ここでの注意点は、年間を通じて6ヶ月を超える期間、事業に従事しているという形が必要です。なので、自分の持ち分の共同・共有名義分に父母のいずれか事業専従者として該当させた場合は、奥さまの方にも同様に適用するためには、該当させなかった父母の方を該当させて申告を行う必要がありますので、この点だけは気をつけましょう。
アパート経営初心者の場合には、結局失敗してしまうこともありますので、アパート経営に関しての知識を入れておく必要があります。
共同名義のアパートを売却するときはどうすればいいか
共有名義のアパートを売却する方法は、大きく3つの方法があります。この章ではその方法を紹介しましょう。
自分の持ち分配分のみ不動産を売却する
一般的に「共同持ち分のみの売却」と呼ばれるやり方です。関係者の調整がなく一番カンタンな方法です。仮に、共有名義人が同意の方針でなくても出来るやり方になります。

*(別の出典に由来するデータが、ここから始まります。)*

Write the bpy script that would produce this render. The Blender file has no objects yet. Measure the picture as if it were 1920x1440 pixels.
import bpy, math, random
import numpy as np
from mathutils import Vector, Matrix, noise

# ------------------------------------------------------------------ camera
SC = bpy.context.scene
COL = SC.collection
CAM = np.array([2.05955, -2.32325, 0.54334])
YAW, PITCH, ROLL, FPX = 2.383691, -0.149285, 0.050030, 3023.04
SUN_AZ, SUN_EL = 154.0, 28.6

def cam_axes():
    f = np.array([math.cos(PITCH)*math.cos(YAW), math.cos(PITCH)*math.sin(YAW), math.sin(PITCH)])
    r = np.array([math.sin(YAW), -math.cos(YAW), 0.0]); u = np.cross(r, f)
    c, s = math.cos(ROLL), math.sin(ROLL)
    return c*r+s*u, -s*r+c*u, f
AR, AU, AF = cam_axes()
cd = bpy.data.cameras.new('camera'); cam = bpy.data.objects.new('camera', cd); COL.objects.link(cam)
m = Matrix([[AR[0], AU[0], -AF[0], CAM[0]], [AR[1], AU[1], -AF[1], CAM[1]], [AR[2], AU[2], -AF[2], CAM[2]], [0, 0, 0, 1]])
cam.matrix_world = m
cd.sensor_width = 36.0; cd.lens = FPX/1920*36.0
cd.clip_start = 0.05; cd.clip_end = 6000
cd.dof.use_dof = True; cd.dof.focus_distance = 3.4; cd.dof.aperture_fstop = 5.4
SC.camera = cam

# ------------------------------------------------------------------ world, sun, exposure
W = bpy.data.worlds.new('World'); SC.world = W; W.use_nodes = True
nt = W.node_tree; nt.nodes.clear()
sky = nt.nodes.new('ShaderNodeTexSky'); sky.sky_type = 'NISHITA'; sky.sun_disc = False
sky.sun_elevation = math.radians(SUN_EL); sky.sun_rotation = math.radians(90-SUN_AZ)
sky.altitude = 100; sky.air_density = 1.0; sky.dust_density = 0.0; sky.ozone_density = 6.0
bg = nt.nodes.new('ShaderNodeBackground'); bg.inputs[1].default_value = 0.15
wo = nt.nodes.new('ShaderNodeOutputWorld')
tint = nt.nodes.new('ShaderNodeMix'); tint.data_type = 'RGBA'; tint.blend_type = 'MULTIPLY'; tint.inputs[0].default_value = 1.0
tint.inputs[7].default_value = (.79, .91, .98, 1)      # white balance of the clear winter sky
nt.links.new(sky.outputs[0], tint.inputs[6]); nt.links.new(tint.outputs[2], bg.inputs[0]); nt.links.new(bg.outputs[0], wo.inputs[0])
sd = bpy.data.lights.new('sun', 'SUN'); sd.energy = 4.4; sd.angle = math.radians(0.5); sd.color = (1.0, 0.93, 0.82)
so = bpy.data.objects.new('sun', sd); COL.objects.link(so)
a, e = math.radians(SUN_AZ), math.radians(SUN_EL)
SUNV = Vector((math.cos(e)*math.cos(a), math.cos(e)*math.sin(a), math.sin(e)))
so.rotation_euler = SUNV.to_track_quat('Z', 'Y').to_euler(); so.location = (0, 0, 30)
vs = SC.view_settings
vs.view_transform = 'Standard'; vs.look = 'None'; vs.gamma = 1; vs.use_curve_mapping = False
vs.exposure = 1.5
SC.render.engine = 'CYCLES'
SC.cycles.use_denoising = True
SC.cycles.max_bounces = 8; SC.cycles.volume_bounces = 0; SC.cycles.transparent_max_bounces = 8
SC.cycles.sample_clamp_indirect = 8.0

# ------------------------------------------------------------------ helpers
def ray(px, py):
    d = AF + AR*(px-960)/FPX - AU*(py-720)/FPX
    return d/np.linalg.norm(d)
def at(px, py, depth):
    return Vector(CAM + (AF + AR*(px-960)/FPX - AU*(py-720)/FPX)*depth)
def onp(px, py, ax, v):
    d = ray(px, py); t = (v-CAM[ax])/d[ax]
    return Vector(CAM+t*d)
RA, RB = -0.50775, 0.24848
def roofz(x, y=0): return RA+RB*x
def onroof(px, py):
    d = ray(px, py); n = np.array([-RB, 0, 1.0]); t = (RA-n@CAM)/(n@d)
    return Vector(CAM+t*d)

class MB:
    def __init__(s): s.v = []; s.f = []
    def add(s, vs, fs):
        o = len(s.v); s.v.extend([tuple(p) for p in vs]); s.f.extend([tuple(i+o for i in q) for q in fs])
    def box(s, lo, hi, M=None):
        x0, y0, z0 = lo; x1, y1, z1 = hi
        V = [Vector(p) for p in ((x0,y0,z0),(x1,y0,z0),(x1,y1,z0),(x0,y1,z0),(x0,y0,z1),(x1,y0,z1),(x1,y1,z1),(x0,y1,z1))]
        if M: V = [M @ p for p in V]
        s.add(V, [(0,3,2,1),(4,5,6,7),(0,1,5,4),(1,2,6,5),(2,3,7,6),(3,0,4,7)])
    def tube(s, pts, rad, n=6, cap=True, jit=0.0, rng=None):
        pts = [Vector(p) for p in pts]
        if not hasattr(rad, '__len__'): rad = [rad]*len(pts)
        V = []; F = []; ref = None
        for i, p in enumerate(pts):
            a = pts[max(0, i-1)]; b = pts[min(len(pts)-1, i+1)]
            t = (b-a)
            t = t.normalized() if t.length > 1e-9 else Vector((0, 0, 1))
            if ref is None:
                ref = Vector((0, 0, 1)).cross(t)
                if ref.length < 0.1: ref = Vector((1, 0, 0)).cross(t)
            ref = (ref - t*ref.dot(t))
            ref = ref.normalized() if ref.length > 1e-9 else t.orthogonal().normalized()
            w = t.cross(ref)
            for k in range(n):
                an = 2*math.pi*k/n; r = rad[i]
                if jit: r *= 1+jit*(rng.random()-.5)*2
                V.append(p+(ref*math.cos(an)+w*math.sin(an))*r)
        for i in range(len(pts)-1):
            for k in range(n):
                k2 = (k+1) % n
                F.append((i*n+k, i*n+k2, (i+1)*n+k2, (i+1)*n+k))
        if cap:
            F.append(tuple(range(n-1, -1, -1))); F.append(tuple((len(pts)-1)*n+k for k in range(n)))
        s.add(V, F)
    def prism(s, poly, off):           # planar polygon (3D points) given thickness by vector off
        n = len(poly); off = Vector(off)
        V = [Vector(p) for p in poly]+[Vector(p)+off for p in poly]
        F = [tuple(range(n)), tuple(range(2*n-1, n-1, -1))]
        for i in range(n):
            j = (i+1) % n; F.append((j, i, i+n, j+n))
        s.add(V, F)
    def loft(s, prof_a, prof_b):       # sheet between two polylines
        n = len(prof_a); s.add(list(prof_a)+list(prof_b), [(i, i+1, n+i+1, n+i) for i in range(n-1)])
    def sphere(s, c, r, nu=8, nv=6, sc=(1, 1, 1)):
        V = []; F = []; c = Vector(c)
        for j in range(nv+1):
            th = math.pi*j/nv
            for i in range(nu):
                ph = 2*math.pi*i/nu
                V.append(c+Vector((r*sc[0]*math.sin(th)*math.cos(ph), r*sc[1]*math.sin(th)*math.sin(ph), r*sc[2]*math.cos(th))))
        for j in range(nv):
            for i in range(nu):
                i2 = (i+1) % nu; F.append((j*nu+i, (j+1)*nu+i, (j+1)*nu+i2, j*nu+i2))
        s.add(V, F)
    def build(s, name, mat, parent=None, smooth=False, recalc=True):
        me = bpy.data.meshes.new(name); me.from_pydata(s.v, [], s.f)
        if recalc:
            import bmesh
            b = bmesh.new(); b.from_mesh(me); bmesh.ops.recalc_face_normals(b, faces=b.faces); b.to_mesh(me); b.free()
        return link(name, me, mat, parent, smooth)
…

ただ、実際は共同名義の持ち分のみの売却は物理的には出来ません。出来るのは土地のみの売却です。この方法を選択する場合は、とにかく「安くても、早く売りたい。」「今の共有名義人と早く関係を解消したい。」というニーズがある場合にのみ有効な方法です。
なぜなら、土地売却の仲介を引き受けてくれる不動産会社は少なく、また、買い手を見つけるのも難しい作業になります。相場価格よりもかなり低い価格でも良いという判断が無ければまず、満足の出来る取引となりません。それでも良い場合は、不動産一括査定サイトを活用して、難しい不動産売却が得意な不動産会社を探していくことがよいやり方になります。まずは査定申込みをして、どのような不動産会社があるのか?を把握しておくのも良いでしょう。
気になる方は、不動産一括査定サイトを活用して不動産会社に査定依頼をしてみることをオススメします。一括査定サイト選びは最新の人気一括査定サイトランキングを参考にしてみて下さい。
共同名義のまま不動産全体を売却する
不動産の売却(家、アパート、土地)を行う場合は、共有名義人全ての同意がないと売却は出来ません。全員の署名、実印押印をすることが、売買契約を結ぶ際における全ての手続きで必要になります。ただし、全員が何かしらの状況揃うことが難しい場合は、委任状を活用して売却を誰か代表に一任することも出来ます。
売却をスムーズに行うことが出来た場合、売買代金から仲介手数料や登記費用などの必要経費が差し引かれた金額が、共同名義人の持ち分配分に応じて分配されることになります。
家・マンション・土地といった不動産全体を売却する時は、共同名義人全員の同意が必要になります。
名義を一人の名義人に統一してから不動産全体を売却する
共有名義人全ての同意が必要にはなりますが、単独の名義人に名義変更をしてから売却することも可能です。売却手続き自体はとてもスムーズに行うことが出来ますが、その前段階の関係調整でそれなりに労力が掛かります。また、共同名義の物件の権利を譲渡することになるため、内容によっては贈与税が掛かってきます。ただし、夫婦で離婚をした場合や換価分割の場合などには、贈与税が掛からない場合も出てきますので、名義人を統一売却する場合は、その点も注意していきたいところです。
まとめ
共同名義でアパート経営をする、もしくは、不動産投資をしていくためにはいくつかポイント、注意点があることがお分かりいただけたと思います。
・デメリットは、共同名義人の関係性が変化した場合(相続・仲違い)に起こりうる
まず、大事なのは、共有名義で行う場合は、自分だけでなく共同名義人のこともよく把握しておくことが必要である、ということです。夫婦二人だけの共有名義で始めたとしても、時間が経過していく中で、関係性が変わってしまった、片方が亡くなってしまった後のことも考えておく必要があるからです。また、共有名義で始める場合は、その利点を上手く活かして、持ち分配分に則った収益を得るのと同時に税金対策(青色申告控除)の枠組みも最大限活かしていくことも忘れずに行うことが大切です。